L’« héautontimorouménos » ou les accords frustrés
Le livre de Marion Messina (son premier roman publié) n’obtiendra sans doute pas la grâce sanctifiante du Goncourt ou des autres prix en vigueur. Cela ne lui enlève rien. Au contraire. Entre Aurélie son héroïne grenobloise vaguement étudiante (à quoi servent désormais les études ?) et Aurélie et ses amoureux : un colombien puis ses épigones, l’amour n’est pas forcément une fête. D’où l’aspect roman d’apprentissage d’une femme qui est décrite comme ayant « la douceur d’un airbag en béton et la suavité d’un démaquillant à la soude ». Sa vie pleine ou rêvée a bien du mal à se nouer ainsi. L’héroïne sans le savoir est un « héautontimorouménos » baudelairien de son propre corps. Elle a du désir et voudrait bien croire à l’amour. Elle fait tout pour ça, mais l’autre n’est pas celui qu’on croît, surtout lorsqu’on n’est pas sûr de soi-même.
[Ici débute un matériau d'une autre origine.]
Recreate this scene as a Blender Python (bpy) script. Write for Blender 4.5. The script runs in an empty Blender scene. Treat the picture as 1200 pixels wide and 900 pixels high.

C’est pourquoi la narratrice se frappe ici sans haine ou colère « comme un boucher ou comme Moïse le rocher » aurait dit l’auteur des Fleurs du Mal. Sa vie ressemble à une paupiette : au milieu l’espérance autour une souffrance de tous les jours que les pleurs inondent. Pour prendre large, il n’y a que le RER. En guise de vaisseau.
Pour autant, l’auteure ne fait pas dans le mélo. Plutôt que de s’apitoyer, elle préfère l’ironie vorace. Le livre secoue. Il mord plus qu’il ne vampirise. Et Marion Messina a le don d’écrire ici le roman d’une génération désenchantée avec la précision du regard et le goût des détails pour les petits riens qui font tout. Beaucoup s’y reconnaîtront : les femmes – plus particulièrement de sa génération. Mais pas seulement. Et les hommes itou. Même les vieux comme celui qui écrit ces lignes, ému et dépité par ce que l’auteure est capable d’écrire.
De fait, Messina frappe fort et bien. Paris et sa banlieue crèvent d’ennui entre deux métros, deux petits boulots, deux fast-foods. Et on se dit qu’il ne fait pas bon être jeune aujourd’hui. On le soupçonnait déjà. L’auteure nous le confirme . Dès lors, le fameux « sublime forcément sublime » émis par une Duras soudain à côté de ses pompes par ce qui pimentait un été où elle n’ennuyait, irait parfaitement à ce livre désespérément prometteur et ses vies à l’envers.
jean-paul gavard-perret
Marion Messina, Faux départ, J’ai lu, 2018, 222 p — 7,10 €.